● Recorded information
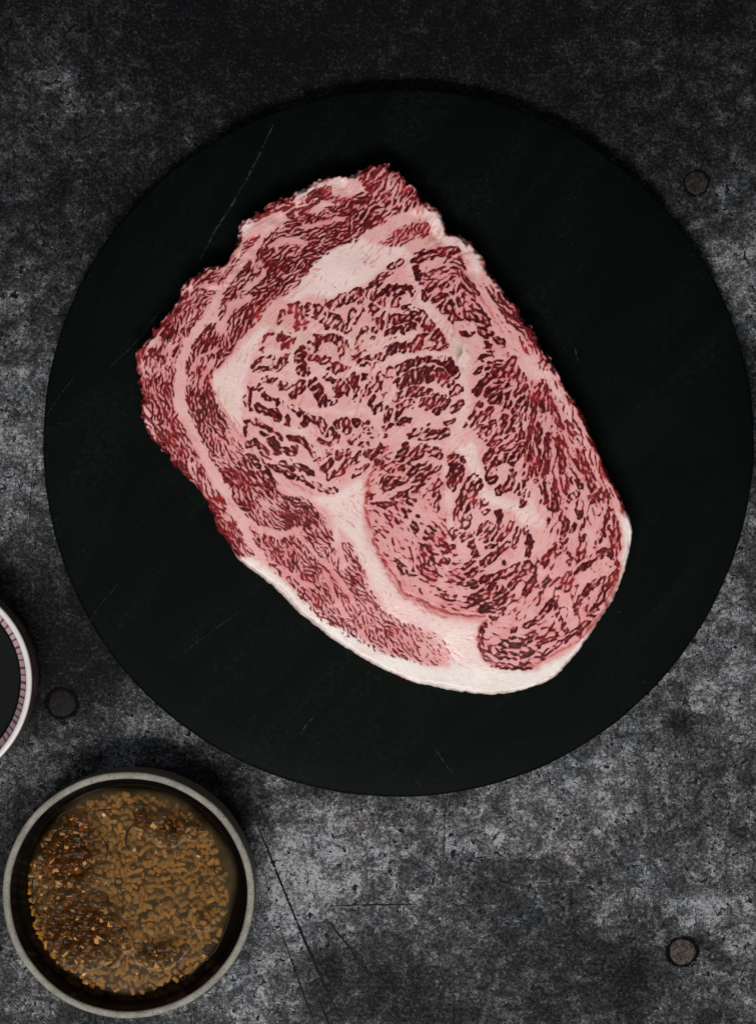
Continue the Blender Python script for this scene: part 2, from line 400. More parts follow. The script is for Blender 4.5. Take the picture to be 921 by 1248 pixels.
# ---- lean strokes: points ; radius ; density ; ring share ; redness ----
EYE = """338,397 345,384 354,376|4|.2|.2|.3;356,378 366,376 368,392 364,400|8|.5|.3|.6;378,379 392,382 408,391 403,396|10|.2|.5|.1;402,373 424,364 440,358|8|.2|.4|.05
417,403 428,392 438,378|8|.1|.5|.05;431,430 442,404 452,412|6|.3|.5|.05;318,428 323,413 331,408|2.6|.5|0|.3;341,412 354,411 346,424|6.5|.5|.2|.4
380,425 388,411 405,410 418,420 420,437|8|.15|.6|.05;371,428 362,441 370,457|8|.3|.4|0;380,436 398,440|6|.4|.2|.1;404,447 418,449|7.5|.1|.6|.05
309,447 322,435 331,437|3.2|.5|0|.25;314,453 335,448 350,435|6|.2|.4|.15;321,463 335,466 350,473|6|-.05|.8|.1;432,446 444,434 458,445|7.5|.2|.4|0
303,492 306,474 316,472 322,483 332,486|4|.4|.3|.1;358,480 368,467|7|.2|.4|.05;380,466 388,478 394,492|8|.55|.2|0;399,459 408,464|5|.5|.1|.1;402,494 408,492|4|.5|0|.1
410,482 415,468 425,478|7|.15|.6|.05;430,462 436,485 450,466|7|.15|.5|.05;489,320 470,335 452,352 442,368 437,378|6|.25|.1|.35;460,364 475,354 498,353|7.5|.5|.1|0
454,384 461,372 468,368|7|.2|.6|0;479,372 484,364|4.5|.3|.2|.05;490,374 499,373|4.5|.4|.2|0;456,394 466,398 470,385|7|.2|.4|0;482,391 496,386 510,382 522,397|9|.3|.4|0;498,400 503,396|7|.3|.2|0
474,410 488,405|7|.2|.2|0;473,428 484,425 497,424|7.5|.2|.3|0;506,425 512,411 530,405 540,423 520,429|6.5|.15|.5|.05;447,447 464,437|7|.35|.2|0;449,410 456,404|6|.3|.2|0
488,452 505,440 526,434 545,442 554,456|7|.5|.2|0;492,466 510,458 530,455 545,465|11|.35|.3|.05;484,484 500,478 520,480|9|.25|.4|0;515,494 532,488|9|.3|.4|0;530,500 543,488|8|.3|.3|0;487,492 497,488|7|.2|.5|0
443,462 451,464|5|.3|.3|0;449,478 451,470|4|.4|.2|0;460,472 463,460|7|-.1|1|0;475,458 477,452|6|-.1|1|0;471,482|5.5|0|1|0;452,492 456,485|4.5|.2|.5|0;458,500 467,496|6|.3|.3|0
551,478 559,474|7|.1|.5|.1;553,500 561,493|6.5|.1|.4|.1;542,516 553,511|4|.1|.4|.15;471,514 475,501|4|.2|.5|0;481,515 488,502 499,496|4|.4|.2|0;484,518 497,513|5|.4|.2|0
500,531 512,524|5|.4|.2|0;515,534 528,531 544,528|6.5|.2|.4|.05;505,556 520,545 534,552|7|.2|.3|.05;523,520 516,528|4|.3|.2|.05;440,518 454,526 476,521|5|.15|.5|.1;441,530 470,532|4|0|.5|.1
442,544 452,556 463,548|7|0|.6|.1;486,562 495,545|6|.2|.3|.05;470,564 478,571|6|.3|.3|.05;488,579 510,571 532,565|6.5|.2|.2|.1;301,482 307,497|2.6|.6|0|.1
313,494 322,501 336,501 340,513|5.5|.4|.3|.05;338,490 342,488|4.5|.4|.2|0;351,519 351,507|3.5|.5|.2|0;355,493 366,503|5|.4|.3|0;368,520 374,508 391,514 393,525|5.5|.25|.5|.05
392,537 402,543 411,531 404,523 396,527|5|.2|.5|.05;410,518 422,513 424,524|6|.2|.5|.05;434,515 438,517|5.5|.5|.1|0;430,536|8|-.25|1|.05;443,518 448,516|5|.2|.4|.05;445,530 455,525|6|.1|.5|.05
300,531 300,514 308,512|2.6|.6|0|.05;310,514 326,522 342,533|4.6|.35|.3|.05;331,535 339,549|7.5|.6|.1|0;321,528 330,532|5|.2|.3|.1;303,545 311,539 325,552|4.6|.3|.4|.05
353,534 368,537 381,548 384,554|5|.3|.3|0;348,551 360,549 358,557|6.5|.4|.2|0;318,556 330,567 345,577 357,582|5.5|.25|.3|.05;343,565 356,572|5|.3|.3|0;364,566 370,572 379,576|5.5|.5|.2|0
367,585 375,590 382,592|5|.3|.3|.05;386,591 398,598 410,597|4.5|-.1|.5|.25;388,560 399,550 413,553 411,558|6|.1|.7|0;396,571 404,563|5|.2|.4|0;402,580 416,574 423,560 424,550|4.6|.2|.4|.05;428,567 438,556 448,541|4.6|.2|.5|.05
430,581 440,573 447,566|4|-.1|.5|.2;296,562 313,586|6.5|.35|.1|.05;320,574 331,592|6.5|.35|.2|0;305,556 318,573|4.5|.2|.1|.1;349,345 352,352|0.5|0|0|0"""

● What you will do
Leaving out the pictures, repeat the data above exactly.

● The reply
Continue the Blender Python script for this scene: part 2, from line 400. More parts follow. The script is for Blender 4.5. Take the picture to be 921 by 1248 pixels.
# ---- lean strokes: points ; radius ; density ; ring share ; redness ----
EYE = """338,397 345,384 354,376|4|.2|.2|.3;356,378 366,376 368,392 364,400|8|.5|.3|.6;378,379 392,382 408,391 403,396|10|.2|.5|.1;402,373 424,364 440,358|8|.2|.4|.05
417,403 428,392 438,378|8|.1|.5|.05;431,430 442,404 452,412|6|.3|.5|.05;318,428 323,413 331,408|2.6|.5|0|.3;341,412 354,411 346,424|6.5|.5|.2|.4
380,425 388,411 405,410 418,420 420,437|8|.15|.6|.05;371,428 362,441 370,457|8|.3|.4|0;380,436 398,440|6|.4|.2|.1;404,447 418,449|7.5|.1|.6|.05
309,447 322,435 331,437|3.2|.5|0|.25;314,453 335,448 350,435|6|.2|.4|.15;321,463 335,466 350,473|6|-.05|.8|.1;432,446 444,434 458,445|7.5|.2|.4|0
303,492 306,474 316,472 322,483 332,486|4|.4|.3|.1;358,480 368,467|7|.2|.4|.05;380,466 388,478 394,492|8|.55|.2|0;399,459 408,464|5|.5|.1|.1;402,494 408,492|4|.5|0|.1
410,482 415,468 425,478|7|.15|.6|.05;430,462 436,485 450,466|7|.15|.5|.05;489,320 470,335 452,352 442,368 437,378|6|.25|.1|.35;460,364 475,354 498,353|7.5|.5|.1|0
454,384 461,372 468,368|7|.2|.6|0;479,372 484,364|4.5|.3|.2|.05;490,374 499,373|4.5|.4|.2|0;456,394 466,398 470,385|7|.2|.4|0;482,391 496,386 510,382 522,397|9|.3|.4|0;498,400 503,396|7|.3|.2|0
474,410 488,405|7|.2|.2|0;473,428 484,425 497,424|7.5|.2|.3|0;506,425 512,411 530,405 540,423 520,429|6.5|.15|.5|.05;447,447 464,437|7|.35|.2|0;449,410 456,404|6|.3|.2|0
488,452 505,440 526,434 545,442 554,456|7|.5|.2|0;492,466 510,458 530,455 545,465|11|.35|.3|.05;484,484 500,478 520,480|9|.25|.4|0;515,494 532,488|9|.3|.4|0;530,500 543,488|8|.3|.3|0;487,492 497,488|7|.2|.5|0
443,462 451,464|5|.3|.3|0;449,478 451,470|4|.4|.2|0;460,472 463,460|7|-.1|1|0;475,458 477,452|6|-.1|1|0;471,482|5.5|0|1|0;452,492 456,485|4.5|.2|.5|0;458,500 467,496|6|.3|.3|0
551,478 559,474|7|.1|.5|.1;553,500 561,493|6.5|.1|.4|.1;542,516 553,511|4|.1|.4|.15;471,514 475,501|4|.2|.5|0;481,515 488,502 499,496|4|.4|.2|0;484,518 497,513|5|.4|.2|0
500,531 512,524|5|.4|.2|0;515,534 528,531 544,528|6.5|.2|.4|.05;505,556 520,545 534,552|7|.2|.3|.05;523,520 516,528|4|.3|.2|.05;440,518 454,526 476,521|5|.15|.5|.1;441,530 470,532|4|0|.5|.1
442,544 452,556 463,548|7|0|.6|.1;486,562 495,545|6|.2|.3|.05;470,564 478,571|6|.3|.3|.05;488,579 510,571 532,565|6.5|.2|.2|.1;301,482 307,497|2.6|.6|0|.1
313,494 322,501 336,501 340,513|5.5|.4|.3|.05;338,490 342,488|4.5|.4|.2|0;351,519 351,507|3.5|.5|.2|0;355,493 366,503|5|.4|.3|0;368,520 374,508 391,514 393,525|5.5|.25|.5|.05
392,537 402,543 411,531 404,523 396,527|5|.2|.5|.05;410,518 422,513 424,524|6|.2|.5|.05;434,515 438,517|5.5|.5|.1|0;430,536|8|-.25|1|.05;443,518 448,516|5|.2|.4|.05;445,530 455,525|6|.1|.5|.05
300,531 300,514 308,512|2.6|.6|0|.05;310,514 326,522 342,533|4.6|.35|.3|.05;331,535 339,549|7.5|.6|.1|0;321,528 330,532|5|.2|.3|.1;303,545 311,539 325,552|4.6|.3|.4|.05
353,534 368,537 381,548 384,554|5|.3|.3|0;348,551 360,549 358,557|6.5|.4|.2|0;318,556 330,567 345,577 357,582|5.5|.25|.3|.05;343,565 356,572|5|.3|.3|0;364,566 370,572 379,576|5.5|.5|.2|0
367,585 375,590 382,592|5|.3|.3|.05;386,591 398,598 410,597|4.5|-.1|.5|.25;388,560 399,550 413,553 411,558|6|.1|.7|0;396,571 404,563|5|.2|.4|0;402,580 416,574 423,560 424,550|4.6|.2|.4|.05;428,567 438,556 448,541|4.6|.2|.5|.05
430,581 440,573 447,566|4|-.1|.5|.2;296,562 313,586|6.5|.35|.1|.05;320,574 331,592|6.5|.35|.2|0;305,556 318,573|4.5|.2|.1|.1;349,345 352,352|0.5|0|0|0"""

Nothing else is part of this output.